While releasing the rights timetable, Martin Oduor-Otieno, the KCB CEO noted that the share prices were fairly stable and the expectation was the issue would not cause dilution.

A research note by Sterling Investment Bank (SIB) says the KCB rights issue will push the ongoing price volatility in the foreseeable future.

Small investors

"The share has been on a downward trend since January, a clear underperformance to the market and a reaction to the increased liquidity arising from the injection of 208 million shares in 2008. Accordingly, this scenario is likely to be replicated in the short term, with the issuance of a further 887 million shares at a price of Sh17," said the research note.

In 2008, KCB Bank raised Sh5.2 billion through its second rights issue by issuing 208 million shares.

It involved shareholders buying one share for every nine held at Sh25. The prevailing market price at the time was Sh31.5.

The first rights issue was in 2004 where the bank raised Sh2.3 billion.

The Sterling note indicates the additional 887 million shares will increase the total shareholding from the current 2.2 billion to 3.1 billion which is expected to dilute the bank's earning in the short term with small investors coming worse off.

"We view this as a loss to the small investors despite the discounted offer price of Sh17 as the rights are not offering a good bargain, given that the return on equity is 17.91 per cent which is quite low compared to its peers."

Barclays Bank's return on equity is at 37.18 per cent while Standard Chartered's is at 48.34 per cent.

Immediate gain

With KCB planning to use the funds raised in the next two years, shareholders will have to contend with holding their position for at least two years to realise their sweat.

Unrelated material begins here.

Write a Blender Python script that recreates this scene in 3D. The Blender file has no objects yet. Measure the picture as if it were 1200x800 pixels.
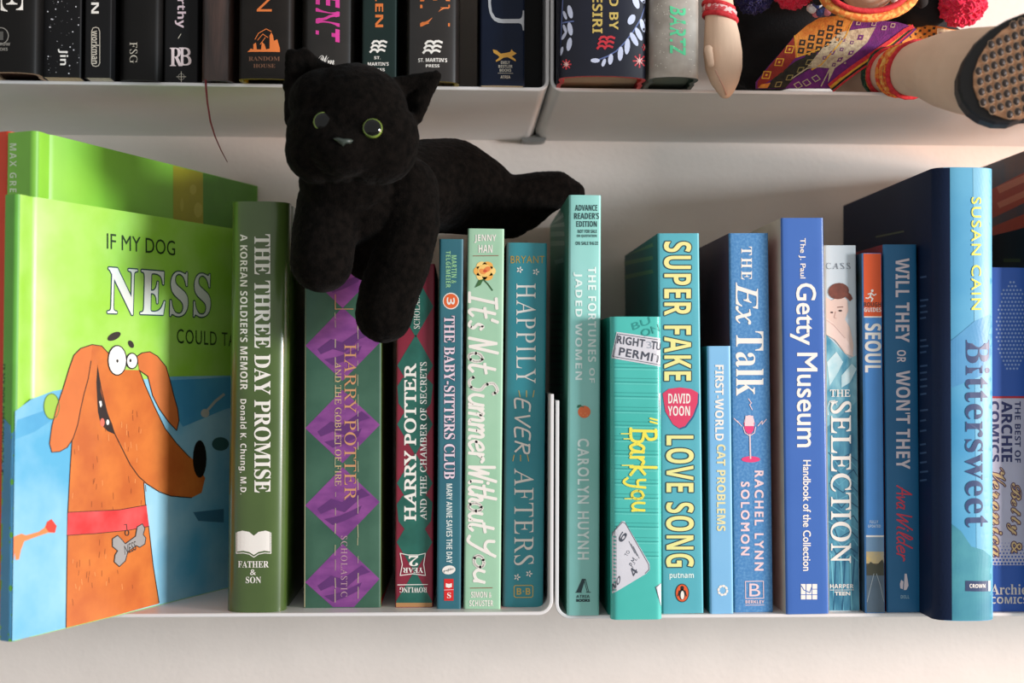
import bpy, bmesh, math, random
from mathutils import Vector, Matrix, noise
from mathutils.geometry import tessellate_polygon
from mathutils.bvhtree import BVHTree

S = bpy.context.scene
C = S.collection
random.seed(4)

# ---------------------------------------------------------------- camera, world, lights, exposure
FPX = 1380.0                       # focal length in pixels of the 1200 px wide frame
CAM = Vector((0.0, -0.66, 0.1389))
yaw, pitch, roll = math.atan(60 / FPX), math.atan(30 / FPX), 0.0035
fwd = Vector((math.sin(yaw) * math.cos(pitch), math.cos(yaw) * math.cos(pitch), math.sin(pitch)))
r0 = Vector((math.cos(yaw), -math.sin(yaw), 0))
u0 = r0.cross(fwd)
RIGHT = r0 * math.cos(roll) + u0 * math.sin(roll)
UP = u0 * math.cos(roll) - r0 * math.sin(roll)
cd = bpy.data.cameras.new('camera')
cam = bpy.data.objects.new('camera', cd)
C.objects.link(cam)
M = Matrix((RIGHT, UP, -fwd)).transposed().to_4x4()
M.translation = CAM
cam.matrix_world = M
cd.sensor_width = 36
cd.lens = FPX / 1200 * 36
cd.clip_start = 0.02
cd.dof.use_dof = True
cd.dof.focus_distance = 0.665
cd.dof.aperture_fstop = 6.3
S.camera = cam

w = bpy.data.worlds.new('room_light')
S.world = w
w.use_nodes = True
bg = w.node_tree.nodes['Background']
bg.inputs[0].default_value = (1.0, 0.985, 0.975, 1)
bg.inputs[1].default_value = 0.54


def area_light(name, loc, target, size, power, color):
    l = bpy.data.lights.new(name, 'AREA')
    l.shape = 'SQUARE'
    l.size = size
    l.energy = power
    l.color = color
    o = bpy.data.objects.new(name, l)
    C.objects.link(o)
    o.location = loc
    o.rotation_euler = (Vector(target) - Vector(loc)).to_track_quat('-Z', 'Y').to_euler()
    return o


area_light('window_daylight', (2.25, -1.15, 0.24), (-0.1, 0.0, 0.15), 0.5, 78, (0.86, 0.94, 1.0))
area_light('lamp_warm', (0.90, -0.34, 0.16), (0.1, 0.14, 0.27), 0.16, 4.2, (1.0, 0.46, 0.21))
S.view_settings.view_transform = 'Standard'
S.view_settings.look = 'None'
S.view_settings.exposure = 0.0
S.view_settings.gamma = 1.0
S.view_settings.use_curve_mapping = False

# ---------------------------------------------------------------- pixel rays (a pixel and a distance give a point)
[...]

For the bank, the immediate gain may be the lowering of the expensive wholesale deposits on its books.

Business
Mr Oduor-Otieno reckons that the bank will retire an estimated Sh44 billion as part of its wholesale deposits which accounts for 25 per cent of the bank deposits.

However, Sterling reckons there are no guarantees that the investors will be able to realise their investment as "investors are faced with the risk of not achieving real positive returns within the projected duration of two years."

With a large chunk of the funds to be used on its mortgage business, which is long term, the bank returns are not likely to be rosy for short term investors.

In addition, the bank will use part of the proceeds to strengthen its operations across the region, especially for the units yet to break-even.

Mr Oduor-Otieno says the bank will retain Sh3 billion as buffer capital, hence strengthening its key ratios which have been eroded by the payment of dividends and expansive loan book.